There was, of course, a terrible uproar; the populace clamoring for their rights, and the rich trying to stop the measure. They bribed one of the other tribunes to forbid it; but there was a fight, in which Tiberius prevailed, and he and his young brother Caius, and his father-in-law Appius Claudius, were appointed as triumvers to see the law carried out. Then the rich men followed their old plan of spreading reports among the people that Tiberius wanted to make himself a king, and had accepted a crown and purple robe from some foreign envoy. When his year of office was coming to an end, he sought to be elected tribune again, but the patricians said it was against the law. There was a great tumult, in the course of which he put his hand to his head, either to guard it from a blow or to beckon his friends. "He demands the diadem," shouted his enemies, and there was a great struggle, in which three hundred people were killed. Tiberius tried to take refuge in the Temple of Jupiter, but the doors were closed against him; he stumbled, was knocked down with a club, and killed.

However, the Sempronian law had been made, and the people wanted, of course, to have it carried out, while the nobles wanted it to be a dead letter. Scipio ∆milianus, the brother-in-law of the Gracchi, had been in Spain all this time, but he had so much disapproved of Tiberius' doings that he was said to have exclaimed, on hearing of his death, "So perish all who do the like." But when he came home, he did so much to calm and quiet matters, that there was a cry to make him Dictator, and let him settle the whole matter. Young Caius Gracchus, who thought the cause would thus be lost, tried to prevent the choice by fixing on him the name of tyrant. To which Scipio calmly replied, "Rome's enemies may well wish me dead, for they know that while I live Rome cannot perish."

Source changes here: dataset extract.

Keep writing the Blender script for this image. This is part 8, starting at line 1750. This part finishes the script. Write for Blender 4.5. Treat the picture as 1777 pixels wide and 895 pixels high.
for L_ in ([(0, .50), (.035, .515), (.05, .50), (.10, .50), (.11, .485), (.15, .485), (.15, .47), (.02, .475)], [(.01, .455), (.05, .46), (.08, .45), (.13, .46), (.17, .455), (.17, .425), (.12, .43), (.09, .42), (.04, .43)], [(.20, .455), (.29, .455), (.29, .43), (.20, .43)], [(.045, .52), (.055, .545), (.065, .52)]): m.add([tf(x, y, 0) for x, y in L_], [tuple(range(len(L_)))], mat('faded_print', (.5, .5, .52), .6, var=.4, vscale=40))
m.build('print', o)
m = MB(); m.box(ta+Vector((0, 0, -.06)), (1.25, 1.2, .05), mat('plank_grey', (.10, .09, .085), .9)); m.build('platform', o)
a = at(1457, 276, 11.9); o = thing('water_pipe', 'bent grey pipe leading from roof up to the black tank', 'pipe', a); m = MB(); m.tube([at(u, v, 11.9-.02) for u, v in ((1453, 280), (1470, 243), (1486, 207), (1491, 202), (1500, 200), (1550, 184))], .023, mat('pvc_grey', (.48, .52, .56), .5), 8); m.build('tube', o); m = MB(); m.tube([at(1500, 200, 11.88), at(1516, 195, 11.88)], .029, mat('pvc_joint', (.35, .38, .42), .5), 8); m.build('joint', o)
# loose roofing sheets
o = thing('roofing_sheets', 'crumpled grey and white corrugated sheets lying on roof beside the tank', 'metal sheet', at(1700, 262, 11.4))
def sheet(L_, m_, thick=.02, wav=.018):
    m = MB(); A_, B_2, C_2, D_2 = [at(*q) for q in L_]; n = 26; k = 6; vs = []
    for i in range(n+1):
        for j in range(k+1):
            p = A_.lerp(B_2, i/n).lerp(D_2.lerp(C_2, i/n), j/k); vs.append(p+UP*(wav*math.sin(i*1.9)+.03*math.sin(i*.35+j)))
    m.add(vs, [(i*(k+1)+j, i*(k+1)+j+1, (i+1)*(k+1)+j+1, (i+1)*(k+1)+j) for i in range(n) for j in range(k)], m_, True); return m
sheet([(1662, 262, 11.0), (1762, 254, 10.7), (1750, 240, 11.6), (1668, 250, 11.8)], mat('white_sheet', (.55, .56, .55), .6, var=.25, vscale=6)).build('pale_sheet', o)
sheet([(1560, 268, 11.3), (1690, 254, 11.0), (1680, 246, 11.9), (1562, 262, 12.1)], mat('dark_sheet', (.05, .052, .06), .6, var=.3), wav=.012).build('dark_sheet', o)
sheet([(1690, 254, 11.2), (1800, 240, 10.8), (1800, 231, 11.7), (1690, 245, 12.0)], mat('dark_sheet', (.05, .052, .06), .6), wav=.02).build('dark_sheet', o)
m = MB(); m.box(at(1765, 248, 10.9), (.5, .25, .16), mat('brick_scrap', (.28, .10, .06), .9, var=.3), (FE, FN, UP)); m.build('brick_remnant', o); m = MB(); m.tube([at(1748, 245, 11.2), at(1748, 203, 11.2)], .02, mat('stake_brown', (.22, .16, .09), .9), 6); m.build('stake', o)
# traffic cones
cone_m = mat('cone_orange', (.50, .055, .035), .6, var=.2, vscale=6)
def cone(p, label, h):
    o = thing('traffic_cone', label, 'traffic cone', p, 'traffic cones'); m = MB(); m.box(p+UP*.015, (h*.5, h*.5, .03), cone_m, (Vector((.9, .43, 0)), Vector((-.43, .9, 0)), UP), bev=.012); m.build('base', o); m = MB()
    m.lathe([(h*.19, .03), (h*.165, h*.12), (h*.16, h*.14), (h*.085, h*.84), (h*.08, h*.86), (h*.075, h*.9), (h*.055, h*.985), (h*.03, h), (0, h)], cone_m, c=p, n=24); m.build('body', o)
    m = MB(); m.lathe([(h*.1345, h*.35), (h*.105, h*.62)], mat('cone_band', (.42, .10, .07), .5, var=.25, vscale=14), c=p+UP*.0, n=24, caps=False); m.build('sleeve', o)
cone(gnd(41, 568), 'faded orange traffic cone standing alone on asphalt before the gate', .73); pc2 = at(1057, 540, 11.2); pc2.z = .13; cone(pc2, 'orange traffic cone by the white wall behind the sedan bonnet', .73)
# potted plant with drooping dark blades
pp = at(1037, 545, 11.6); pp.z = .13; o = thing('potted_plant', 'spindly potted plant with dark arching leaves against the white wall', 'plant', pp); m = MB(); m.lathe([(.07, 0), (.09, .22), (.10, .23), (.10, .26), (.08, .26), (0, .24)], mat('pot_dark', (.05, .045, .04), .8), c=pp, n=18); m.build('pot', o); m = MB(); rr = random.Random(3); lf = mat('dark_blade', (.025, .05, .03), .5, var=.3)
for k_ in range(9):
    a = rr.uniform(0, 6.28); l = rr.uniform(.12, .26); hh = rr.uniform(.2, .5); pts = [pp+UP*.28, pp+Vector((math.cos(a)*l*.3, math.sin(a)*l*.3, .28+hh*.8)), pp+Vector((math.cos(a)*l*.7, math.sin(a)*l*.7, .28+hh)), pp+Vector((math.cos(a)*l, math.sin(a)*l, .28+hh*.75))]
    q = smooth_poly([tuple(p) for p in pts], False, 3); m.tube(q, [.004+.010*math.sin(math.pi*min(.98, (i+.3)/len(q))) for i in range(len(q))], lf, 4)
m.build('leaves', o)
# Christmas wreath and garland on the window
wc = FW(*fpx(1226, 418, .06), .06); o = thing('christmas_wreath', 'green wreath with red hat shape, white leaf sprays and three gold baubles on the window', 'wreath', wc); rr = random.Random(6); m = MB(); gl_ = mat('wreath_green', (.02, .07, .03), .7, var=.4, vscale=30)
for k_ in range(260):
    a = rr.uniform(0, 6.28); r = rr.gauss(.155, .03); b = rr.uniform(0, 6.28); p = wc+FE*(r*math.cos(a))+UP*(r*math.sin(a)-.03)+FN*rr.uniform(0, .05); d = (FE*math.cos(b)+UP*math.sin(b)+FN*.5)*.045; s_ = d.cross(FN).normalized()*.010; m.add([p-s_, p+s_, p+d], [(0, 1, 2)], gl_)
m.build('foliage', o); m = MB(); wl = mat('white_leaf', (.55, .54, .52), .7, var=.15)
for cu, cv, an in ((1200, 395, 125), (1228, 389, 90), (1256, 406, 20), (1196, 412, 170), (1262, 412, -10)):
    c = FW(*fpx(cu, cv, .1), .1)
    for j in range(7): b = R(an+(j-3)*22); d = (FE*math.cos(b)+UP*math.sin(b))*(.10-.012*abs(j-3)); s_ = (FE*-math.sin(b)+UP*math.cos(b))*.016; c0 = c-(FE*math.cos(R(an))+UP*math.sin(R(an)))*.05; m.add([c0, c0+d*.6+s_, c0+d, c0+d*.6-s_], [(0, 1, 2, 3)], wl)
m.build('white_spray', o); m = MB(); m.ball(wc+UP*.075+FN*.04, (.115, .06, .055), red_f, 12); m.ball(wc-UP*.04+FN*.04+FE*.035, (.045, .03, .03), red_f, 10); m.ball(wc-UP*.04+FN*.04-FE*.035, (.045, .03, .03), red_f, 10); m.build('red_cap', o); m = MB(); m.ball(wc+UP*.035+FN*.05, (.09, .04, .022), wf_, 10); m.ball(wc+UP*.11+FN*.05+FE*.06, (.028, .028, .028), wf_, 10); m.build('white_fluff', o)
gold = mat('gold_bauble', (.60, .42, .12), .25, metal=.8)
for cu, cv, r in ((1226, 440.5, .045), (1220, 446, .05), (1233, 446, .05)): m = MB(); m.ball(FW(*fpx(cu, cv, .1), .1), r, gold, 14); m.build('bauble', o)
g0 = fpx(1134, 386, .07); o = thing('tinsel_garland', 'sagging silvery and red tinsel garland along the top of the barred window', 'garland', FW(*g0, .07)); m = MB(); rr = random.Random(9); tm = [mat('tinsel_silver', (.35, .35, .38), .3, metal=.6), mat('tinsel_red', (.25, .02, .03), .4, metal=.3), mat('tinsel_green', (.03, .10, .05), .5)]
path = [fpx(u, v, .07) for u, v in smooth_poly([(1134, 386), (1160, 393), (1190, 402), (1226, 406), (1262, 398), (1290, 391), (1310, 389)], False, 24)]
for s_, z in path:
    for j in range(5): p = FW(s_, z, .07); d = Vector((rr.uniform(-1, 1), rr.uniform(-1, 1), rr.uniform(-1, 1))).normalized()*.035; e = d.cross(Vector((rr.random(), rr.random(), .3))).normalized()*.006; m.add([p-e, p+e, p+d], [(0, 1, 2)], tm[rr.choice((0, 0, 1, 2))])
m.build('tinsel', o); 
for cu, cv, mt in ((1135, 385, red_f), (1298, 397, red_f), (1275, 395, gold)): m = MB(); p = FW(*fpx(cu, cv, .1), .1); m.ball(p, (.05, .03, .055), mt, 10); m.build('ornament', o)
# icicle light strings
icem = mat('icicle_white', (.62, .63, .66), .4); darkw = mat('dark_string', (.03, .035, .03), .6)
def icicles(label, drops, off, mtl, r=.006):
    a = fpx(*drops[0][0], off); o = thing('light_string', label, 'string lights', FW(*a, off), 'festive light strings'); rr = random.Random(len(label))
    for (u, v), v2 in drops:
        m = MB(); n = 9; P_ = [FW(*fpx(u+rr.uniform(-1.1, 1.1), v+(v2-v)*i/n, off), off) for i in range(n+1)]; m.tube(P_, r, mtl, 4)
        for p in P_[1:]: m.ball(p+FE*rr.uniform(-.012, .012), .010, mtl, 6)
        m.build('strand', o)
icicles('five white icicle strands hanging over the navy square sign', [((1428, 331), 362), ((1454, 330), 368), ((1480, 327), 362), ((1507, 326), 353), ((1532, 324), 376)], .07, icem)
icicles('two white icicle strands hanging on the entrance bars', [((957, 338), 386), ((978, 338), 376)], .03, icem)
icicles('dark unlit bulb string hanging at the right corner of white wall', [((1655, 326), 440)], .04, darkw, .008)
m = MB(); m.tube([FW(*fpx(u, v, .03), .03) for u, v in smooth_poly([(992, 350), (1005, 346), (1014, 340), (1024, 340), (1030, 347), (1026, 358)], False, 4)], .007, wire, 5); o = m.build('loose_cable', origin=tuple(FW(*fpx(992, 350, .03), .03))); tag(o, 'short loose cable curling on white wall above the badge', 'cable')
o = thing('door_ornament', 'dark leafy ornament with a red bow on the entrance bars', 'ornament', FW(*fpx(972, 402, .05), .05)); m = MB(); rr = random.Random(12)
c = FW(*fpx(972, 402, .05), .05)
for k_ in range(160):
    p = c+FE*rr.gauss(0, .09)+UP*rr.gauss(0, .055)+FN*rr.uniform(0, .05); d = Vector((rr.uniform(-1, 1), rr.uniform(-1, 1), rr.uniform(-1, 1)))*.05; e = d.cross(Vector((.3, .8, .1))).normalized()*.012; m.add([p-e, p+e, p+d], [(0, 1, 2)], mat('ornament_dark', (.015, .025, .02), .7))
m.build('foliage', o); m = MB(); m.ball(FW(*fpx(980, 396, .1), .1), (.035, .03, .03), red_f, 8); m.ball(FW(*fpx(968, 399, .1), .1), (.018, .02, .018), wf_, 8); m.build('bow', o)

When he went home, he shut himself into his room to prepare his discourse for the next day, but in the morning he was found dead, without a wound, though his slaves declared he had been murdered. Some suspected his wife Sempronia, others even her mother Cornelia, but the Senate would not have the matter enquired into. He left no child, and the Africanus line of Cornelius ended with him.

Caius Gracchus was nine years younger than his brother, and was elected tribune as soon as he was old enough. He was full of still greater schemes than his brother. His mother besought him to be warned by his brother's fate, but he was bent on his objects, and carried some of them out. He had the Sempronian law reaffirmed, though he could not act on it; but in the meantime he began a regular custom of having corn served out to the poorer citizens, and found work for them upon roads and bridges; also he caused the state to clothe the soldiers, instead of their doing it at their own expense. Another scheme which he first proposed was to make the Italians of the countries now one with Roman territory into citizens, with votes like the Romans themselves; but this again angered the patricians, who saw they should be swamped by numbers and lose their power.

He also wanted to found a colony of plebeians on the ruins of Carthage, and when his tribuneship was over he went to Africa to see about it; but when he came home the patricians had arranged an attack on him, and he was insulted by the lictor of the consul Opimius. The patricians collected on one side, the poorer sort around Caius on the Aventine Hill; but the nobles were the strongest, the plebeians fled, and Caius withdrew with one slave into a sacred grove, whence he hoped to reach the Tiber; but the wood was surrounded, his retreat was cut off, and he commanded the slave to kill him that he might not fall alive into the hands of his enemies, after which the poor faithful fellow killed himself, unable to bear the loss of his master. The weight of Caius' head in gold had been promised by the Senate, and the man who found the body was said to have taken out the brains and filled it up with lead that his reward might be larger. Three thousand men were killed in this riot, ten times as many as at Tiberius' death.

Opimius was so proud of having overthrown Caius, that he had a medal struck with Hercules slaying the monsters. Cornelia, broken-hearted, retired to a country-house; but in a few years the feeling turned, great love was shown to the memory of the two brothers, statues were set up in their honor, and when Cornelia herself died, her statue was inscribed with the title she had coveted, "The mother of the Gracchi."

Things were indeed growing worse and worse. The Romans were as brave as ever in the field, and were sure in the end to conquer any nation they came in contact with; but at home, the city was full of overgrown rich men, with huge hosts of slaves, and of turbulent poor men, who only cared for their citizenship for the sake of the corn they gained by it, and the games exhibited by those who stood for a magistracy. Immense sums were spent in hiring gladiators and bringing wild animals to be baited for their amusement; and afterwards, when sent out to govern the provinces, the expenses were repaid by cruel grinding and robbing the people of the conquered states.